In futuro, ricorderanno gli storici quanto sia stata strana l’atmosfera della New York durante le insurrezioni, quanto sia sembrata densa l’aria, le nuvole rosa affondate a metà nell’isteria, il paesaggio sonoro riempito, in modo incongruente, di cinguettii di uccelli e sirene che strillavano?

È l’ora del coprifuoco, cioè il momento in cui le proteste legali si trasformano in ribellione. Dal mio trespolo sul tetto la visuale abbraccia mezza Brooklyn e il rimbombare delle marce di protesta mi raggiunge da ogni direzione.

I miei vicini battono su pentole e coperchi sui loro tetti. Gli elicotteri della polizia sopra di noi mettono diversi milioni di persone in allarme.

Il cielo è andato in corto-circuito, fulmini elettrici tagliano le nuvole. Convogli di camionette della polizia vanno a sirene spiegate lungo la via verso i ponti e lo spiazzo.

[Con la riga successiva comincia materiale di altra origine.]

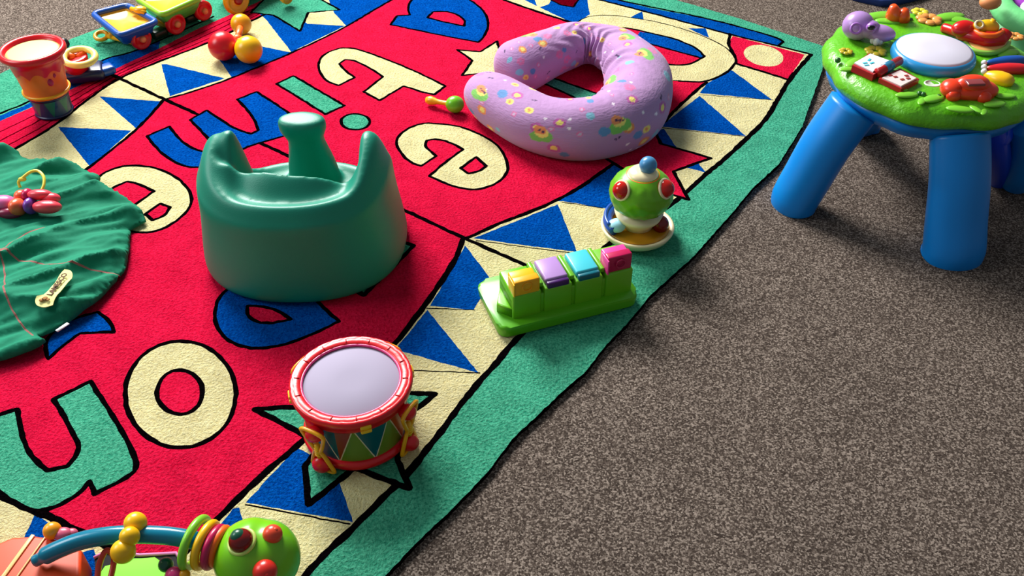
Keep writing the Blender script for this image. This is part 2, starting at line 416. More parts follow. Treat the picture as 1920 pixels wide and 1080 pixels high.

Ed eppure – ecco la stranezza – il frastuono della polizia e la rivolta si fermano di tanto in tanto e un silenzio di campagna di rivela. È il silenzio dell’epidemia.

Non solo. Il tramonto e le sue luci brillano in modo eccessivo. È il luccichio dell’aria senza smog. Dopodiché la pausa finisce, il frastuono ritorna, gli elicotteri tornano a sbattere le loro eliche.

Diventa facile allora immaginare che, mentre il cielo si fa scuro, ciò che è rumoroso e umano e ciò che è silenzioso e inumano abbiano cominciato a combattere tra loro.